** Exercise task **
In the material below, find all lines with the string "script" and copy them.

** Rows **
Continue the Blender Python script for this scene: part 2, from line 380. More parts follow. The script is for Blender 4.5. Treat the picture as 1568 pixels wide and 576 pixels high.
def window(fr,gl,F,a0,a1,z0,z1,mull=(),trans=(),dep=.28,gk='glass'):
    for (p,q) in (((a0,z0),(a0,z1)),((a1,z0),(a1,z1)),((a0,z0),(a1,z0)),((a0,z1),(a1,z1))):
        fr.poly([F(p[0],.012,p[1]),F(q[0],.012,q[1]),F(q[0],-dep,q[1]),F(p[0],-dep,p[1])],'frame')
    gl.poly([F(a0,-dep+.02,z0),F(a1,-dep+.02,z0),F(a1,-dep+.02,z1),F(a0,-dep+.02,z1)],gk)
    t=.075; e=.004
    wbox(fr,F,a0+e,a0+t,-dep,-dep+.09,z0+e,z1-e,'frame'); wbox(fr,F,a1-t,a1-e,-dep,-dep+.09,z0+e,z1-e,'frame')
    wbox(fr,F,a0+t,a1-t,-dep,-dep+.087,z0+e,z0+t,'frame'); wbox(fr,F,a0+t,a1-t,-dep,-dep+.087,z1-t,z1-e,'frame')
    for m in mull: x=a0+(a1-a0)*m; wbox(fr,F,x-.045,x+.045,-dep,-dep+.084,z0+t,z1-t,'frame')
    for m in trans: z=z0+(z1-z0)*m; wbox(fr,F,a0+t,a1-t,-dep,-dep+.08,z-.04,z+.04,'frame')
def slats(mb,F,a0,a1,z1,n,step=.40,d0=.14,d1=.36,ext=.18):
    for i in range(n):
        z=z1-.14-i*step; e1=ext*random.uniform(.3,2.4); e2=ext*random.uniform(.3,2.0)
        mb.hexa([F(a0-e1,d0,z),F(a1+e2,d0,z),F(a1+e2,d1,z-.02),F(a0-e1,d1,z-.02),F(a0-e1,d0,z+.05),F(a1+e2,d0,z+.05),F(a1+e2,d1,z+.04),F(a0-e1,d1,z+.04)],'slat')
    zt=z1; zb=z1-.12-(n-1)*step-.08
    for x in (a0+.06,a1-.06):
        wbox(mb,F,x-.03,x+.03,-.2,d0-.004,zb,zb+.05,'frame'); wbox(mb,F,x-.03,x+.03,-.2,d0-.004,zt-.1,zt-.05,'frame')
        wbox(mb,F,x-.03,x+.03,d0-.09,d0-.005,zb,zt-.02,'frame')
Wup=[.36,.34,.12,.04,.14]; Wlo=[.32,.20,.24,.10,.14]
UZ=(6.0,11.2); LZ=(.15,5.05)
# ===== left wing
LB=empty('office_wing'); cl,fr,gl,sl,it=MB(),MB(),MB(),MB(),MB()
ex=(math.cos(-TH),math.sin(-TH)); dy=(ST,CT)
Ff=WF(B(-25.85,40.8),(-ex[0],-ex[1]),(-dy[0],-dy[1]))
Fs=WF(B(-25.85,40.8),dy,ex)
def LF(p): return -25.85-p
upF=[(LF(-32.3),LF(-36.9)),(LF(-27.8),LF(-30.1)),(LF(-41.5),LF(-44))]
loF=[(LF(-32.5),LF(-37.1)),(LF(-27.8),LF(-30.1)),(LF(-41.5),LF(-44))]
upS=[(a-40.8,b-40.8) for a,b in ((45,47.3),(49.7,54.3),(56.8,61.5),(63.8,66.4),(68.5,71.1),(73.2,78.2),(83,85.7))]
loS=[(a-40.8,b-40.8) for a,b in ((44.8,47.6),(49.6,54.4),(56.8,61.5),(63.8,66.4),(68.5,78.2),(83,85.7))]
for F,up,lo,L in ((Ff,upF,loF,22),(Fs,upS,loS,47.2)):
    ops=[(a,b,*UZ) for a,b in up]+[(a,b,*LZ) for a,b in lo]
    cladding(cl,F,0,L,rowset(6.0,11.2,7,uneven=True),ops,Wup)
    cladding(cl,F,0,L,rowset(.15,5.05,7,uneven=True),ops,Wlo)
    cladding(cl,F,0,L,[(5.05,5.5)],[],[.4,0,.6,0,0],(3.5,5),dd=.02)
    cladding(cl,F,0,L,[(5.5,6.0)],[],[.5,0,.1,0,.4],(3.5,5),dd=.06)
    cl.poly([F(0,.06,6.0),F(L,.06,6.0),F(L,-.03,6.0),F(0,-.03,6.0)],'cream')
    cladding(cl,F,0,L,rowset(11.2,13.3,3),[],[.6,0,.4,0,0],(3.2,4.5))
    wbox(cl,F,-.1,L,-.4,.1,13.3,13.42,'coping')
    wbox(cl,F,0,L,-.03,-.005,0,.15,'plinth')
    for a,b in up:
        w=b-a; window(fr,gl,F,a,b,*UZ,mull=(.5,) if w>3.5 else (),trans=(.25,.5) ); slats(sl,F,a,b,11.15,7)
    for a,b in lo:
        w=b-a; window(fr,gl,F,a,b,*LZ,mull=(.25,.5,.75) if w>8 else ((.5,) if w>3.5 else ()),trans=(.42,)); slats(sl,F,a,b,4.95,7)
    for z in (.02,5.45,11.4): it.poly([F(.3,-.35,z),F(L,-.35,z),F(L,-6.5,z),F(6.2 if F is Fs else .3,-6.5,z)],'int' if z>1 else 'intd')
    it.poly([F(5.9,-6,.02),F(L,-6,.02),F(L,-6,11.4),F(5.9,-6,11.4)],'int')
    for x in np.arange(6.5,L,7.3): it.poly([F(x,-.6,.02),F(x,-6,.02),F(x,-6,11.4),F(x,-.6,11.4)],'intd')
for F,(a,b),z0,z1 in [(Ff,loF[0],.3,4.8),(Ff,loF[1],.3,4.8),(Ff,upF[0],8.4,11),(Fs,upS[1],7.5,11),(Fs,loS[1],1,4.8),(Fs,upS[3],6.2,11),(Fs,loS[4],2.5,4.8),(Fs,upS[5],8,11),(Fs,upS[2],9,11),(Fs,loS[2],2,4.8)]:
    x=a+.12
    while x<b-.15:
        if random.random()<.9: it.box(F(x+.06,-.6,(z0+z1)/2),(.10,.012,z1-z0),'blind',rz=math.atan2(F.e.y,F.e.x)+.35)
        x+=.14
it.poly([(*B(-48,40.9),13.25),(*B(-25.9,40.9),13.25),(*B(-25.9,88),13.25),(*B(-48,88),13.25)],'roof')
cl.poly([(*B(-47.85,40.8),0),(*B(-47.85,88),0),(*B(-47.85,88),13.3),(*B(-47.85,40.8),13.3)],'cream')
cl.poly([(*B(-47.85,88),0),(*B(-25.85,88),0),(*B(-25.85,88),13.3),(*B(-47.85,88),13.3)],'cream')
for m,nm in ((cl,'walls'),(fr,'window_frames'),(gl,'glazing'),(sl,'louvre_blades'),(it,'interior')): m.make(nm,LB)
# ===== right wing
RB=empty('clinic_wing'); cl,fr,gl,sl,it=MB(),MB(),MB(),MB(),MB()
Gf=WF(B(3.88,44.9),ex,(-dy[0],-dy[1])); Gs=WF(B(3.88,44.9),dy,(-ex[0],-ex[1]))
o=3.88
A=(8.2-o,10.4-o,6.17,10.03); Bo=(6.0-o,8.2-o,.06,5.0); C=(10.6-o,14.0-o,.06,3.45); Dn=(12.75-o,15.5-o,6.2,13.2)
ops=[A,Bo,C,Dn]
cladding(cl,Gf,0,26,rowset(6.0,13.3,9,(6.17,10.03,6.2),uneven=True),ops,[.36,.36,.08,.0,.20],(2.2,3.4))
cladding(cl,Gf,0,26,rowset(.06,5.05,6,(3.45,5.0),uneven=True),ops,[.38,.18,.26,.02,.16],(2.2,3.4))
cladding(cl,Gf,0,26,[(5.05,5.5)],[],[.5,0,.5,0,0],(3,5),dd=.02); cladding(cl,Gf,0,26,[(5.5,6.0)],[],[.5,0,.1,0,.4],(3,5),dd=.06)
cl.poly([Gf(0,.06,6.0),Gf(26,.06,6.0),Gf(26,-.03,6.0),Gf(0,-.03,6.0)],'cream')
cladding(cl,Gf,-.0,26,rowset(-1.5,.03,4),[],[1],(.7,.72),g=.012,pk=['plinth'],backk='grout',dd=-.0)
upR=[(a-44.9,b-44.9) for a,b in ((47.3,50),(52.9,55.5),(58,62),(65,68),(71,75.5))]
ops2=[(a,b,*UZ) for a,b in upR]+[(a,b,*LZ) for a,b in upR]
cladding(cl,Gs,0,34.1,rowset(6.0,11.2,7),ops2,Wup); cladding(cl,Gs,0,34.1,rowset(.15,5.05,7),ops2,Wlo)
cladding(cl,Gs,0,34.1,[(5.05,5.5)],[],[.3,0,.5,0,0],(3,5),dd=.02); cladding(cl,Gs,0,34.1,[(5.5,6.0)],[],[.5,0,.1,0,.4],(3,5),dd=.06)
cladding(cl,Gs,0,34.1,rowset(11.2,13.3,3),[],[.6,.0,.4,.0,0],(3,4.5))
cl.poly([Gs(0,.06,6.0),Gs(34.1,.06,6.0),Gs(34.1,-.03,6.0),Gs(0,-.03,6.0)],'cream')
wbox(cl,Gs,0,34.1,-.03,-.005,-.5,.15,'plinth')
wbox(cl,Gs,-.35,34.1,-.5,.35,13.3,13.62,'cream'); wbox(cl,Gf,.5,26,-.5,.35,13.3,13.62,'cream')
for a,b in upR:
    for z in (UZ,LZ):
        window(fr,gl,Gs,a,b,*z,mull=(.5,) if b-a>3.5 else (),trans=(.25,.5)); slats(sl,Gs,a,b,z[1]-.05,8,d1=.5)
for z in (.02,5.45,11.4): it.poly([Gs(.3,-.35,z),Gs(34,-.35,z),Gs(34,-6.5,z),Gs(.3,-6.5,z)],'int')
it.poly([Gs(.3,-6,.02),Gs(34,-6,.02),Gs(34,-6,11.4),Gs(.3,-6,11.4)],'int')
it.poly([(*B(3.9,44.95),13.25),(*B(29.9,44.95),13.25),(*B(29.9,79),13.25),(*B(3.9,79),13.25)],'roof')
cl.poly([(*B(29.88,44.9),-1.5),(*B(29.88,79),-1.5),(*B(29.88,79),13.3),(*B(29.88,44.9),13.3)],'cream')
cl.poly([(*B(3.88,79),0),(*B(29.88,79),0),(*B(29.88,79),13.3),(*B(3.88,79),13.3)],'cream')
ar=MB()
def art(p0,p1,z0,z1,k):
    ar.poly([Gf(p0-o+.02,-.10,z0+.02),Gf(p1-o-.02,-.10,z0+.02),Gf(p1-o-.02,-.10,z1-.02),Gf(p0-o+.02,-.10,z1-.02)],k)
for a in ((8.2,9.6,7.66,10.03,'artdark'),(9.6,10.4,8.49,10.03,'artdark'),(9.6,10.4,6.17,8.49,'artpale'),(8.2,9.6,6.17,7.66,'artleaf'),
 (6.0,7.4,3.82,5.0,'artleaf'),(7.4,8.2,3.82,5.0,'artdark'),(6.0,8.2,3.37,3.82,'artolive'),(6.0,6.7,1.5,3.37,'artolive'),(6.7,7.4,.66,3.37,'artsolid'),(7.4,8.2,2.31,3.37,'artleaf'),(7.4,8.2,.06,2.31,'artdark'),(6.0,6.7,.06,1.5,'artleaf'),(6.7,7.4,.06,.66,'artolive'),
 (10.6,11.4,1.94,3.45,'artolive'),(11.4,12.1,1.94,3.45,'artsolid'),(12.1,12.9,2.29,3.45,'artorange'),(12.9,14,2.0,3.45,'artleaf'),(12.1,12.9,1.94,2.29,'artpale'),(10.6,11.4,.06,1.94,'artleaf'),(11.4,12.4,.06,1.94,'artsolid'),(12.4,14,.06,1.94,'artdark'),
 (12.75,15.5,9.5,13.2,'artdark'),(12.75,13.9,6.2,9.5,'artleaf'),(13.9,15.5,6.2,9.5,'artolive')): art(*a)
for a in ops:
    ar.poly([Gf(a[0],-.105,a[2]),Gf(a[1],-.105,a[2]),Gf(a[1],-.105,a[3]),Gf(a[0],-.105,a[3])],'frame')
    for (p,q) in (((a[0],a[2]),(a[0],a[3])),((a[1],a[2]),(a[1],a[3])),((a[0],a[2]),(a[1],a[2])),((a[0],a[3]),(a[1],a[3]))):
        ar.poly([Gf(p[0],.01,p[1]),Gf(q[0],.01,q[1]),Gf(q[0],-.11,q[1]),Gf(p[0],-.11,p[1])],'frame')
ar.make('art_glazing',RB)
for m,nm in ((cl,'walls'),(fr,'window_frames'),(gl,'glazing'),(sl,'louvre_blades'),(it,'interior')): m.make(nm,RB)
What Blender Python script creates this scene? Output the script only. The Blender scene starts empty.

** Reply to the exercise **
Continue the Blender Python script for this scene: part 2, from line 380. More parts follow. The script is for Blender 4.5. Treat the picture as 1568 pixels wide and 576 pixels high.
What Blender Python script creates this scene? Output the script only. The Blender scene starts empty.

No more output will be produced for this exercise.